■ What to produce ■
Quote the data below in full, please, without altering anything.

--- START OF Dataset excerpt ---

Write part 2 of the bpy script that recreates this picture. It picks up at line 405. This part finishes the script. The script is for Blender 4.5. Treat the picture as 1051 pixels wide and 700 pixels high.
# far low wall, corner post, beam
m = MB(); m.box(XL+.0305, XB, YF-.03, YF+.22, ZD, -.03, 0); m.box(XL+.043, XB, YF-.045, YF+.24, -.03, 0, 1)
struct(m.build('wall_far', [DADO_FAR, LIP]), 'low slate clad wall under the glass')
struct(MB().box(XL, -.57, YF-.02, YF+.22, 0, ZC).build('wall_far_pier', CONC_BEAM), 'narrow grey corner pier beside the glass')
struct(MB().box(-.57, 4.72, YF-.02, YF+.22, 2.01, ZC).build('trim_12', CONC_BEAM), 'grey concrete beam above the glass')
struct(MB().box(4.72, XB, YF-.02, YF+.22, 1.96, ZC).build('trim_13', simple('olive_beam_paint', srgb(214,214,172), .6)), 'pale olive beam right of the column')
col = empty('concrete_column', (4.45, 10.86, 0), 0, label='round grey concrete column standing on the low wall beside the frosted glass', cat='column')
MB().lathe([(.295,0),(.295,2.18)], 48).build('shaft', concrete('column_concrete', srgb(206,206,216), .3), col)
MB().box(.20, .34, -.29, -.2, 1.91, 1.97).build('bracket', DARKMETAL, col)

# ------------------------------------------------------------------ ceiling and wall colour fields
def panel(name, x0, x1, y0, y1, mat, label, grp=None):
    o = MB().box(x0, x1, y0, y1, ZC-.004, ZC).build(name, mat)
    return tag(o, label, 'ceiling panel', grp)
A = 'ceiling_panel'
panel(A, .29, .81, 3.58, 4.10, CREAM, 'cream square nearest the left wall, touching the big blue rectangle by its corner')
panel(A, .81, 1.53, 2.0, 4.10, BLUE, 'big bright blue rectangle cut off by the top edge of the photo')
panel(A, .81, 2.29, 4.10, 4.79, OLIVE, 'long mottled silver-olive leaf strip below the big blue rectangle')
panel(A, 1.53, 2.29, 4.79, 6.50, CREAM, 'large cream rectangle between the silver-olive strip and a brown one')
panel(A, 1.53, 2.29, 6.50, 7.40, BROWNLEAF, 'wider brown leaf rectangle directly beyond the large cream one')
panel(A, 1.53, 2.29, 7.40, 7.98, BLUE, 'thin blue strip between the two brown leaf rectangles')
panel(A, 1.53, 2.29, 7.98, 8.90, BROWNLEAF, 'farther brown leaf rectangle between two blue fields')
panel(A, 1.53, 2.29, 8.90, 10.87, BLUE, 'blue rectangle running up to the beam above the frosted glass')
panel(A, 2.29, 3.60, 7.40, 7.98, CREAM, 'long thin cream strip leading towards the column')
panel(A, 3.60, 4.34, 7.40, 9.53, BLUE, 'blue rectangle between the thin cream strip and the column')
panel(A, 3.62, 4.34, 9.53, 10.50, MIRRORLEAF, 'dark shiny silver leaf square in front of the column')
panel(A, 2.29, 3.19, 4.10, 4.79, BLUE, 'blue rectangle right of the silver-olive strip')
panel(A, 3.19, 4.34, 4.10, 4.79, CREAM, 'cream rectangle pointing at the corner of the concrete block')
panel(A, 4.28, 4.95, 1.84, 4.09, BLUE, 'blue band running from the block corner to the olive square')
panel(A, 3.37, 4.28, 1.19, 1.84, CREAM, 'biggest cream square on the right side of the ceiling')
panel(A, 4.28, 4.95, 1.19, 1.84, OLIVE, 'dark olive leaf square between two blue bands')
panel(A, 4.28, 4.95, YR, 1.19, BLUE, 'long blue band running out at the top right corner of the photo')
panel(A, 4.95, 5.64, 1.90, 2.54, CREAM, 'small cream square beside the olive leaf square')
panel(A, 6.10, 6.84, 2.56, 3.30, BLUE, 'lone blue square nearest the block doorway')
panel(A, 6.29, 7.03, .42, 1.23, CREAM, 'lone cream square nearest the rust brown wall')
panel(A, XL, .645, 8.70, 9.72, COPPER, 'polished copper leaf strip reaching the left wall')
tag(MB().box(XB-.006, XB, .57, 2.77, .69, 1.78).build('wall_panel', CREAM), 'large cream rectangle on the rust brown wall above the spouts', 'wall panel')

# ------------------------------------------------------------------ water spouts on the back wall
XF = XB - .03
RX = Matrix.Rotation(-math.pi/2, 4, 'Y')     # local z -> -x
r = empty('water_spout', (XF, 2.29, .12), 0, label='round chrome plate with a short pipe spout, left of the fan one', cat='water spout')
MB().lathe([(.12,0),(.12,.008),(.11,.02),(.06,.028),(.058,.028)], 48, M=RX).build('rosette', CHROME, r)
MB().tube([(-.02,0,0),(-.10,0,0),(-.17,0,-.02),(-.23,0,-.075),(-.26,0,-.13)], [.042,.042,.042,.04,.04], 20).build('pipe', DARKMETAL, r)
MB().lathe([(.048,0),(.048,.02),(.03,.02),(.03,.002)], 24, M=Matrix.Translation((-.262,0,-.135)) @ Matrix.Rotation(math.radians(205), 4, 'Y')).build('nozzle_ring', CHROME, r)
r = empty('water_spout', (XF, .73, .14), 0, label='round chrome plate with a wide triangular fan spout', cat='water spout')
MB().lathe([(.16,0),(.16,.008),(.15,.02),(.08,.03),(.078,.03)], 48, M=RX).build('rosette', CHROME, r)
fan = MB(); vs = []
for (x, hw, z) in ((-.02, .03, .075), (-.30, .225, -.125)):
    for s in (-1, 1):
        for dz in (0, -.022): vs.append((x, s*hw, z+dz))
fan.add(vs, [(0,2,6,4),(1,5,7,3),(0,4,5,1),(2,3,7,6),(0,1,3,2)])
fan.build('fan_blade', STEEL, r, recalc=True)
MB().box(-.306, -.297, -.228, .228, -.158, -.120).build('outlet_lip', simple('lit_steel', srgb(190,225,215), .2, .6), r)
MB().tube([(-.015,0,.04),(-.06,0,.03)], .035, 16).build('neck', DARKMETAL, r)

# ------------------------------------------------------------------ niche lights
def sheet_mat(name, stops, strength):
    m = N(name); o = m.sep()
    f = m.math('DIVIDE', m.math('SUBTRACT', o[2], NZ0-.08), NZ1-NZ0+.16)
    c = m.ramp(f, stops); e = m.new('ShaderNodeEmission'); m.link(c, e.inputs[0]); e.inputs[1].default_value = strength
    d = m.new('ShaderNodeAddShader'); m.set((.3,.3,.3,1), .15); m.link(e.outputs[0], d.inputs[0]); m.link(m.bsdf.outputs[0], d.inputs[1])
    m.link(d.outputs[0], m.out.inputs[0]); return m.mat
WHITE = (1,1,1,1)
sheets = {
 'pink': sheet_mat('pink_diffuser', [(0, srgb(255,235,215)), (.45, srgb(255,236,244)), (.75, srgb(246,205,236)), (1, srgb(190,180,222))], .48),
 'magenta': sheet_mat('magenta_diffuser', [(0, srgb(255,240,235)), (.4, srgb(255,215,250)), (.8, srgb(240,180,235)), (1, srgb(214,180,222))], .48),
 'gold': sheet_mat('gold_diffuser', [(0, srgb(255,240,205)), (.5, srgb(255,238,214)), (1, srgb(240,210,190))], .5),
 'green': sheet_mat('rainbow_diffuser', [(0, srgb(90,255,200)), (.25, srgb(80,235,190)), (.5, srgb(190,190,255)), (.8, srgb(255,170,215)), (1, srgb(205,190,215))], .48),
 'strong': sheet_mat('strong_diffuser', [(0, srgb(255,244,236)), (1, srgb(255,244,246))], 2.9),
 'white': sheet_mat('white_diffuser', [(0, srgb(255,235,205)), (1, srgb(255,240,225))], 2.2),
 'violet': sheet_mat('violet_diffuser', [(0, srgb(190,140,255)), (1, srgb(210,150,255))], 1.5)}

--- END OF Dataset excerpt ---

■ Solution to the problem ■
Write part 2 of the bpy script that recreates this picture. It picks up at line 405. This part finishes the script. The script is for Blender 4.5. Treat the picture as 1051 pixels wide and 700 pixels high.
# far low wall, corner post, beam
m = MB(); m.box(XL+.0305, XB, YF-.03, YF+.22, ZD, -.03, 0); m.box(XL+.043, XB, YF-.045, YF+.24, -.03, 0, 1)
struct(m.build('wall_far', [DADO_FAR, LIP]), 'low slate clad wall under the glass')
struct(MB().box(XL, -.57, YF-.02, YF+.22, 0, ZC).build('wall_far_pier', CONC_BEAM), 'narrow grey corner pier beside the glass')
struct(MB().box(-.57, 4.72, YF-.02, YF+.22, 2.01, ZC).build('trim_12', CONC_BEAM), 'grey concrete beam above the glass')
struct(MB().box(4.72, XB, YF-.02, YF+.22, 1.96, ZC).build('trim_13', simple('olive_beam_paint', srgb(214,214,172), .6)), 'pale olive beam right of the column')
col = empty('concrete_column', (4.45, 10.86, 0), 0, label='round grey concrete column standing on the low wall beside the frosted glass', cat='column')
MB().lathe([(.295,0),(.295,2.18)], 48).build('shaft', concrete('column_concrete', srgb(206,206,216), .3), col)
MB().box(.20, .34, -.29, -.2, 1.91, 1.97).build('bracket', DARKMETAL, col)

# ------------------------------------------------------------------ ceiling and wall colour fields
def panel(name, x0, x1, y0, y1, mat, label, grp=None):
    o = MB().box(x0, x1, y0, y1, ZC-.004, ZC).build(name, mat)
    return tag(o, label, 'ceiling panel', grp)
A = 'ceiling_panel'
panel(A, .29, .81, 3.58, 4.10, CREAM, 'cream square nearest the left wall, touching the big blue rectangle by its corner')
panel(A, .81, 1.53, 2.0, 4.10, BLUE, 'big bright blue rectangle cut off by the top edge of the photo')
panel(A, .81, 2.29, 4.10, 4.79, OLIVE, 'long mottled silver-olive leaf strip below the big blue rectangle')
panel(A, 1.53, 2.29, 4.79, 6.50, CREAM, 'large cream rectangle between the silver-olive strip and a brown one')
panel(A, 1.53, 2.29, 6.50, 7.40, BROWNLEAF, 'wider brown leaf rectangle directly beyond the large cream one')
panel(A, 1.53, 2.29, 7.40, 7.98, BLUE, 'thin blue strip between the two brown leaf rectangles')
panel(A, 1.53, 2.29, 7.98, 8.90, BROWNLEAF, 'farther brown leaf rectangle between two blue fields')
panel(A, 1.53, 2.29, 8.90, 10.87, BLUE, 'blue rectangle running up to the beam above the frosted glass')
panel(A, 2.29, 3.60, 7.40, 7.98, CREAM, 'long thin cream strip leading towards the column')
panel(A, 3.60, 4.34, 7.40, 9.53, BLUE, 'blue rectangle between the thin cream strip and the column')
panel(A, 3.62, 4.34, 9.53, 10.50, MIRRORLEAF, 'dark shiny silver leaf square in front of the column')
panel(A, 2.29, 3.19, 4.10, 4.79, BLUE, 'blue rectangle right of the silver-olive strip')
panel(A, 3.19, 4.34, 4.10, 4.79, CREAM, 'cream rectangle pointing at the corner of the concrete block')
panel(A, 4.28, 4.95, 1.84, 4.09, BLUE, 'blue band running from the block corner to the olive square')
panel(A, 3.37, 4.28, 1.19, 1.84, CREAM, 'biggest cream square on the right side of the ceiling')
panel(A, 4.28, 4.95, 1.19, 1.84, OLIVE, 'dark olive leaf square between two blue bands')
panel(A, 4.28, 4.95, YR, 1.19, BLUE, 'long blue band running out at the top right corner of the photo')
panel(A, 4.95, 5.64, 1.90, 2.54, CREAM, 'small cream square beside the olive leaf square')
panel(A, 6.10, 6.84, 2.56, 3.30, BLUE, 'lone blue square nearest the block doorway')
panel(A, 6.29, 7.03, .42, 1.23, CREAM, 'lone cream square nearest the rust brown wall')
panel(A, XL, .645, 8.70, 9.72, COPPER, 'polished copper leaf strip reaching the left wall')
tag(MB().box(XB-.006, XB, .57, 2.77, .69, 1.78).build('wall_panel', CREAM), 'large cream rectangle on the rust brown wall above the spouts', 'wall panel')

# ------------------------------------------------------------------ water spouts on the back wall
XF = XB - .03
RX = Matrix.Rotation(-math.pi/2, 4, 'Y')     # local z -> -x
r = empty('water_spout', (XF, 2.29, .12), 0, label='round chrome plate with a short pipe spout, left of the fan one', cat='water spout')
MB().lathe([(.12,0),(.12,.008),(.11,.02),(.06,.028),(.058,.028)], 48, M=RX).build('rosette', CHROME, r)
MB().tube([(-.02,0,0),(-.10,0,0),(-.17,0,-.02),(-.23,0,-.075),(-.26,0,-.13)], [.042,.042,.042,.04,.04], 20).build('pipe', DARKMETAL, r)
MB().lathe([(.048,0),(.048,.02),(.03,.02),(.03,.002)], 24, M=Matrix.Translation((-.262,0,-.135)) @ Matrix.Rotation(math.radians(205), 4, 'Y')).build('nozzle_ring', CHROME, r)
r = empty('water_spout', (XF, .73, .14), 0, label='round chrome plate with a wide triangular fan spout', cat='water spout')
MB().lathe([(.16,0),(.16,.008),(.15,.02),(.08,.03),(.078,.03)], 48, M=RX).build('rosette', CHROME, r)
fan = MB(); vs = []
for (x, hw, z) in ((-.02, .03, .075), (-.30, .225, -.125)):
    for s in (-1, 1):
        for dz in (0, -.022): vs.append((x, s*hw, z+dz))
fan.add(vs, [(0,2,6,4),(1,5,7,3),(0,4,5,1),(2,3,7,6),(0,1,3,2)])
fan.build('fan_blade', STEEL, r, recalc=True)
MB().box(-.306, -.297, -.228, .228, -.158, -.120).build('outlet_lip', simple('lit_steel', srgb(190,225,215), .2, .6), r)
MB().tube([(-.015,0,.04),(-.06,0,.03)], .035, 16).build('neck', DARKMETAL, r)

# ------------------------------------------------------------------ niche lights
def sheet_mat(name, stops, strength):
    m = N(name); o = m.sep()
    f = m.math('DIVIDE', m.math('SUBTRACT', o[2], NZ0-.08), NZ1-NZ0+.16)
    c = m.ramp(f, stops); e = m.new('ShaderNodeEmission'); m.link(c, e.inputs[0]); e.inputs[1].default_value = strength
    d = m.new('ShaderNodeAddShader'); m.set((.3,.3,.3,1), .15); m.link(e.outputs[0], d.inputs[0]); m.link(m.bsdf.outputs[0], d.inputs[1])
    m.link(d.outputs[0], m.out.inputs[0]); return m.mat
WHITE = (1,1,1,1)
sheets = {
 'pink': sheet_mat('pink_diffuser', [(0, srgb(255,235,215)), (.45, srgb(255,236,244)), (.75, srgb(246,205,236)), (1, srgb(190,180,222))], .48),
 'magenta': sheet_mat('magenta_diffuser', [(0, srgb(255,240,235)), (.4, srgb(255,215,250)), (.8, srgb(240,180,235)), (1, srgb(214,180,222))], .48),
 'gold': sheet_mat('gold_diffuser', [(0, srgb(255,240,205)), (.5, srgb(255,238,214)), (1, srgb(240,210,190))], .5),
 'green': sheet_mat('rainbow_diffuser', [(0, srgb(90,255,200)), (.25, srgb(80,235,190)), (.5, srgb(190,190,255)), (.8, srgb(255,170,215)), (1, srgb(205,190,215))], .48),
 'strong': sheet_mat('strong_diffuser', [(0, srgb(255,244,236)), (1, srgb(255,244,246))], 2.9),
 'white': sheet_mat('white_diffuser', [(0, srgb(255,235,205)), (1, srgb(255,240,225))], 2.2),
 'violet': sheet_mat('violet_diffuser', [(0, srgb(190,140,255)), (1, srgb(210,150,255))], 1.5)}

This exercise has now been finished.